| Aim |
Repeat all of the material exactly as given.

| Source data |
==========

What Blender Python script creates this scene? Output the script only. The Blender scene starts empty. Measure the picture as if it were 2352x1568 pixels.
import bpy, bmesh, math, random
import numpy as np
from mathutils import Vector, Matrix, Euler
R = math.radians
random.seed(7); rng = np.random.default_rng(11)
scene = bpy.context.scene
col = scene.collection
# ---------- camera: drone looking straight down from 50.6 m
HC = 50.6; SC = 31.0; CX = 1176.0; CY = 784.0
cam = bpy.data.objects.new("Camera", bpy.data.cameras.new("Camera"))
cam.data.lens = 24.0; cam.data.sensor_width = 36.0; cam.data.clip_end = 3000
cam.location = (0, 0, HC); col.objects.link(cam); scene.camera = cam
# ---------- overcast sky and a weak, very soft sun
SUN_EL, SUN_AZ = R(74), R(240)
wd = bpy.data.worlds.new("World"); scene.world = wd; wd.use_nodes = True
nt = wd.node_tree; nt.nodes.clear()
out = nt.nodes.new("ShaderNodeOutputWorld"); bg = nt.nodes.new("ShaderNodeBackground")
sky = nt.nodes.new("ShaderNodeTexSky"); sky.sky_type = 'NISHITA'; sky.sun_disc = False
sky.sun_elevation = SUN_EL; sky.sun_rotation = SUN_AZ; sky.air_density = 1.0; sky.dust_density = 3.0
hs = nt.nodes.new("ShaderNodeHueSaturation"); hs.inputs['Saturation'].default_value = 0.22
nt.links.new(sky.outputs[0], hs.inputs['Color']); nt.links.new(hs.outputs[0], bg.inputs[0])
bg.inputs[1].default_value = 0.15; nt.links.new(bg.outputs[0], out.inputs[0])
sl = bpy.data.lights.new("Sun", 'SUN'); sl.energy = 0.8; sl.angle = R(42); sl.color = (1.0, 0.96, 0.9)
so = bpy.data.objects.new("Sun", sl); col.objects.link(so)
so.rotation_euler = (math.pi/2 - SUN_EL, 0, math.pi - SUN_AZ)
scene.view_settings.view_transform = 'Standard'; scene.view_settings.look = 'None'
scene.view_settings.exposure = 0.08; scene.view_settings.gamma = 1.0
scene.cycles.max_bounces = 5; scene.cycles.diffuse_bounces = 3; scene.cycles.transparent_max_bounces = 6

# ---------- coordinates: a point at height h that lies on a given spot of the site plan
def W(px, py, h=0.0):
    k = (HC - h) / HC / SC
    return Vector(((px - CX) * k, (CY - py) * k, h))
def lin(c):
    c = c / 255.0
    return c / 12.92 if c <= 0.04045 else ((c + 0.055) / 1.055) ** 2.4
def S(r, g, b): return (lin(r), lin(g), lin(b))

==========

| Exercise output |
What Blender Python script creates this scene? Output the script only. The Blender scene starts empty. Measure the picture as if it were 2352x1568 pixels.
import bpy, bmesh, math, random
import numpy as np
from mathutils import Vector, Matrix, Euler
R = math.radians
random.seed(7); rng = np.random.default_rng(11)
scene = bpy.context.scene
col = scene.collection
# ---------- camera: drone looking straight down from 50.6 m
HC = 50.6; SC = 31.0; CX = 1176.0; CY = 784.0
cam = bpy.data.objects.new("Camera", bpy.data.cameras.new("Camera"))
cam.data.lens = 24.0; cam.data.sensor_width = 36.0; cam.data.clip_end = 3000
cam.location = (0, 0, HC); col.objects.link(cam); scene.camera = cam
# ---------- overcast sky and a weak, very soft sun
SUN_EL, SUN_AZ = R(74), R(240)
wd = bpy.data.worlds.new("World"); scene.world = wd; wd.use_nodes = True
nt = wd.node_tree; nt.nodes.clear()
out = nt.nodes.new("ShaderNodeOutputWorld"); bg = nt.nodes.new("ShaderNodeBackground")
sky = nt.nodes.new("ShaderNodeTexSky"); sky.sky_type = 'NISHITA'; sky.sun_disc = False
sky.sun_elevation = SUN_EL; sky.sun_rotation = SUN_AZ; sky.air_density = 1.0; sky.dust_density = 3.0
hs = nt.nodes.new("ShaderNodeHueSaturation"); hs.inputs['Saturation'].default_value = 0.22
nt.links.new(sky.outputs[0], hs.inputs['Color']); nt.links.new(hs.outputs[0], bg.inputs[0])
bg.inputs[1].default_value = 0.15; nt.links.new(bg.outputs[0], out.inputs[0])
sl = bpy.data.lights.new("Sun", 'SUN'); sl.energy = 0.8; sl.angle = R(42); sl.color = (1.0, 0.96, 0.9)
so = bpy.data.objects.new("Sun", sl); col.objects.link(so)
so.rotation_euler = (math.pi/2 - SUN_EL, 0, math.pi - SUN_AZ)
scene.view_settings.view_transform = 'Standard'; scene.view_settings.look = 'None'
scene.view_settings.exposure = 0.08; scene.view_settings.gamma = 1.0
scene.cycles.max_bounces = 5; scene.cycles.diffuse_bounces = 3; scene.cycles.transparent_max_bounces = 6

# ---------- coordinates: a point at height h that lies on a given spot of the site plan
def W(px, py, h=0.0):
    k = (HC - h) / HC / SC
    return Vector(((px - CX) * k, (CY - py) * k, h))
def lin(c):
    c = c / 255.0
    return c / 12.92 if c <= 0.04045 else ((c + 0.055) / 1.055) ** 2.4
def S(r, g, b): return (lin(r), lin(g), lin(b))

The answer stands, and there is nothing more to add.